(Task directions) Could you output each line of the data that follows exactly?

____

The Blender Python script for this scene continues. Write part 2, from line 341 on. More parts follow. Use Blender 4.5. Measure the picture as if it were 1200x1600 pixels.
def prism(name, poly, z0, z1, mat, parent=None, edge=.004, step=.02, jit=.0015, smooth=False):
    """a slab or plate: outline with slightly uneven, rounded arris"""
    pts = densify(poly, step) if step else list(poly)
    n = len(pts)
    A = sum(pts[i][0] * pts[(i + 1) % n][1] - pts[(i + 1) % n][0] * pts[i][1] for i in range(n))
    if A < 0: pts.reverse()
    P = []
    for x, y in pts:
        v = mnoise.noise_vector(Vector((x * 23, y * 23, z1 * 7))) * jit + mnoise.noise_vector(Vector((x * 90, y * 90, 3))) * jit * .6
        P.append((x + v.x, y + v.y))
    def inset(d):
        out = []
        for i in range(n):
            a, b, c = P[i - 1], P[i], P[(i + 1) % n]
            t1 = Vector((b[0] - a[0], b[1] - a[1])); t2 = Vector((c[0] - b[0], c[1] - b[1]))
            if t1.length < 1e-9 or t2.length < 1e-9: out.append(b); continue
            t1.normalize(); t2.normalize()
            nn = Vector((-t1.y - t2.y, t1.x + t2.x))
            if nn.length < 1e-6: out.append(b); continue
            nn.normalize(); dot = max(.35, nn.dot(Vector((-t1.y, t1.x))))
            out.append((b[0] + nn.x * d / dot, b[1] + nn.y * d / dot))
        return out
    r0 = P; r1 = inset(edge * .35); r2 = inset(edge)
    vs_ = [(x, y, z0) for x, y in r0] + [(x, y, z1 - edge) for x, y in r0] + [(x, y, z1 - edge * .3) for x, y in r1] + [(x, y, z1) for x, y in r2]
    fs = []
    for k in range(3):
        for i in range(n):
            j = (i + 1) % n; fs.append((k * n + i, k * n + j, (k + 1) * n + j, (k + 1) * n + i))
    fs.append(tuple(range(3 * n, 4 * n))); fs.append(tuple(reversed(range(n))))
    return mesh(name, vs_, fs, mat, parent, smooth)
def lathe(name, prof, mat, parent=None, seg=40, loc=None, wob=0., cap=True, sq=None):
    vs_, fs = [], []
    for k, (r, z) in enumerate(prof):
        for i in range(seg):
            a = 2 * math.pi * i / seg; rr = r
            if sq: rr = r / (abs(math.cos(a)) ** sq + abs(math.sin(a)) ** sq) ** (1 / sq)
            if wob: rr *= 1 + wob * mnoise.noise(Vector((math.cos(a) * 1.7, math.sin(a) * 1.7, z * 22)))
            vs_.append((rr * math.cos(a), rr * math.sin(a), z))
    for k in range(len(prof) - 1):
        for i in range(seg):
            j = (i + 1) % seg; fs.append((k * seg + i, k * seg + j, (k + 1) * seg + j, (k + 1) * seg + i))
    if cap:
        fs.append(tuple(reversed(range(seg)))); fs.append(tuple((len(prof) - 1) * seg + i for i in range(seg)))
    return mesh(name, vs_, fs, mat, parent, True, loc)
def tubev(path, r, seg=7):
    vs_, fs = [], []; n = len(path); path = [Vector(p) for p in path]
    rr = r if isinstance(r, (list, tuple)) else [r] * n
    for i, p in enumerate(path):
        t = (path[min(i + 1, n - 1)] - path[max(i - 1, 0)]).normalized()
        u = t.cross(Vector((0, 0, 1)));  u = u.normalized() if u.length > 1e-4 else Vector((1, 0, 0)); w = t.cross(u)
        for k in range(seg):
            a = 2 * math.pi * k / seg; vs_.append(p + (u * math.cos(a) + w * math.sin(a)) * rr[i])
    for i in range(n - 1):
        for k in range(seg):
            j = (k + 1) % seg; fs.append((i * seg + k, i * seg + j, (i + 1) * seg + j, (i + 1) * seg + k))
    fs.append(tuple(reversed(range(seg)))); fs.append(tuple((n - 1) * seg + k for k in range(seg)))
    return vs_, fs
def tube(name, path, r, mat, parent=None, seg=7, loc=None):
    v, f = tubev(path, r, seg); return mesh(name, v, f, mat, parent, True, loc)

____

(Output for this exercise)
The Blender Python script for this scene continues. Write part 2, from line 341 on. More parts follow. Use Blender 4.5. Measure the picture as if it were 1200x1600 pixels.
def prism(name, poly, z0, z1, mat, parent=None, edge=.004, step=.02, jit=.0015, smooth=False):
    """a slab or plate: outline with slightly uneven, rounded arris"""
    pts = densify(poly, step) if step else list(poly)
    n = len(pts)
    A = sum(pts[i][0] * pts[(i + 1) % n][1] - pts[(i + 1) % n][0] * pts[i][1] for i in range(n))
    if A < 0: pts.reverse()
    P = []
    for x, y in pts:
        v = mnoise.noise_vector(Vector((x * 23, y * 23, z1 * 7))) * jit + mnoise.noise_vector(Vector((x * 90, y * 90, 3))) * jit * .6
        P.append((x + v.x, y + v.y))
    def inset(d):
        out = []
        for i in range(n):
            a, b, c = P[i - 1], P[i], P[(i + 1) % n]
            t1 = Vector((b[0] - a[0], b[1] - a[1])); t2 = Vector((c[0] - b[0], c[1] - b[1]))
            if t1.length < 1e-9 or t2.length < 1e-9: out.append(b); continue
            t1.normalize(); t2.normalize()
            nn = Vector((-t1.y - t2.y, t1.x + t2.x))
            if nn.length < 1e-6: out.append(b); continue
            nn.normalize(); dot = max(.35, nn.dot(Vector((-t1.y, t1.x))))
            out.append((b[0] + nn.x * d / dot, b[1] + nn.y * d / dot))
        return out
    r0 = P; r1 = inset(edge * .35); r2 = inset(edge)
    vs_ = [(x, y, z0) for x, y in r0] + [(x, y, z1 - edge) for x, y in r0] + [(x, y, z1 - edge * .3) for x, y in r1] + [(x, y, z1) for x, y in r2]
    fs = []
    for k in range(3):
        for i in range(n):
            j = (i + 1) % n; fs.append((k * n + i, k * n + j, (k + 1) * n + j, (k + 1) * n + i))
    fs.append(tuple(range(3 * n, 4 * n))); fs.append(tuple(reversed(range(n))))
    return mesh(name, vs_, fs, mat, parent, smooth)
def lathe(name, prof, mat, parent=None, seg=40, loc=None, wob=0., cap=True, sq=None):
    vs_, fs = [], []
    for k, (r, z) in enumerate(prof):
        for i in range(seg):
            a = 2 * math.pi * i / seg; rr = r
            if sq: rr = r / (abs(math.cos(a)) ** sq + abs(math.sin(a)) ** sq) ** (1 / sq)
            if wob: rr *= 1 + wob * mnoise.noise(Vector((math.cos(a) * 1.7, math.sin(a) * 1.7, z * 22)))
            vs_.append((rr * math.cos(a), rr * math.sin(a), z))
    for k in range(len(prof) - 1):
        for i in range(seg):
            j = (i + 1) % seg; fs.append((k * seg + i, k * seg + j, (k + 1) * seg + j, (k + 1) * seg + i))
    if cap:
        fs.append(tuple(reversed(range(seg)))); fs.append(tuple((len(prof) - 1) * seg + i for i in range(seg)))
    return mesh(name, vs_, fs, mat, parent, True, loc)
def tubev(path, r, seg=7):
    vs_, fs = [], []; n = len(path); path = [Vector(p) for p in path]
    rr = r if isinstance(r, (list, tuple)) else [r] * n
    for i, p in enumerate(path):
        t = (path[min(i + 1, n - 1)] - path[max(i - 1, 0)]).normalized()
        u = t.cross(Vector((0, 0, 1)));  u = u.normalized() if u.length > 1e-4 else Vector((1, 0, 0)); w = t.cross(u)
        for k in range(seg):
            a = 2 * math.pi * k / seg; vs_.append(p + (u * math.cos(a) + w * math.sin(a)) * rr[i])
    for i in range(n - 1):
        for k in range(seg):
            j = (k + 1) % seg; fs.append((i * seg + k, i * seg + j, (i + 1) * seg + j, (i + 1) * seg + k))
    fs.append(tuple(reversed(range(seg)))); fs.append(tuple((n - 1) * seg + k for k in range(seg)))
    return vs_, fs
def tube(name, path, r, mat, parent=None, seg=7, loc=None):
    v, f = tubev(path, r, seg); return mesh(name, v, f, mat, parent, True, loc)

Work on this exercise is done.